Nací hace 71 años. Cuando yo era adolescente a una señora de esta edad la veía como a una anciana, probablemente viuda, delicada de salud, vestida de negro y de paso vacilante.

Aunque evidentemente esta imagen estereotipada no responde a la realidad actual -al menos en esta parte del mundo-, creo que corro el riesgo de olvidarme de la edad que tengo. Por bien de salud que esté, que me alimente con sentido común, que haga deporte y tenga la suerte inmensa de estar rodeada de familia y amistades estupendas… es totalmente engañosa mi autopercepción de ser más joven que lo que pone en mi carnet de identidad.

Pero, en bastantes ocasiones, no puedo por menos que atribuir a la diferencia de edad la incapacidad de sintonizar, un cierto distanciamiento o extrañeza hacia algunas tendencias actuales en manifestaciones culturales, en la educación o en los estilos de vida.

Creo que una de las veces en que caí en la cuenta de lo mayor que era fue cuando asistí a una obra de teatro, Rent. Miles de personas entusiasmadas y yo perpleja. No es que no me gustara, es que no podía saber si me gustaba o no porque era encapaz de entender absolutamente nada. No entender es algo que me produce vértigo, es como si acechara la sombra del deterioro cognitivo.

Sin embargo, a medida que te haces mayor constatas -y esto hasta puede ser divertido- que la historia se repite.
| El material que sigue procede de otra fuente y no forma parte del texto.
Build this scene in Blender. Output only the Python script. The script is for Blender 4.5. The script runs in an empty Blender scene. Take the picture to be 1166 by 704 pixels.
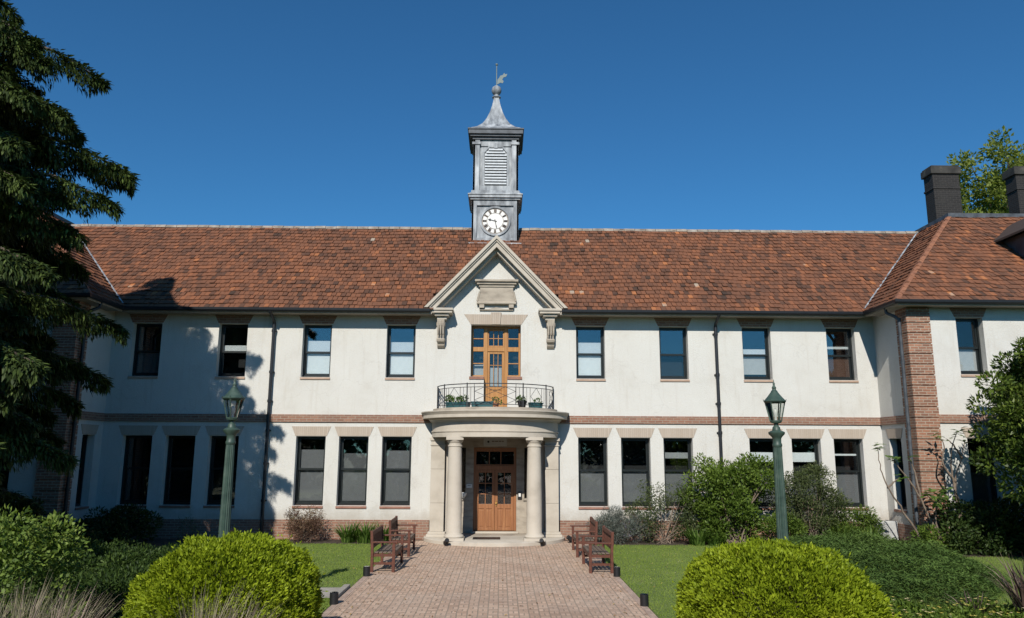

Creencias, acciones y posicionamientos que te parecían superados y característicos de una época pasada, vuelven con fuerza… y con amnesia.

A partir de un determinado momento, cumplir años brinda esta posibilidad de ir haciendo slalom entre la sabiduría propia de una trayectoria vital larga y la humildad de darte de narices cada dos por tres contra una realidad que ya no comprendes del todo ni controlas.

Sin embargo, sumando y restando, todo tiempo pasado fue peor. Mucho peor.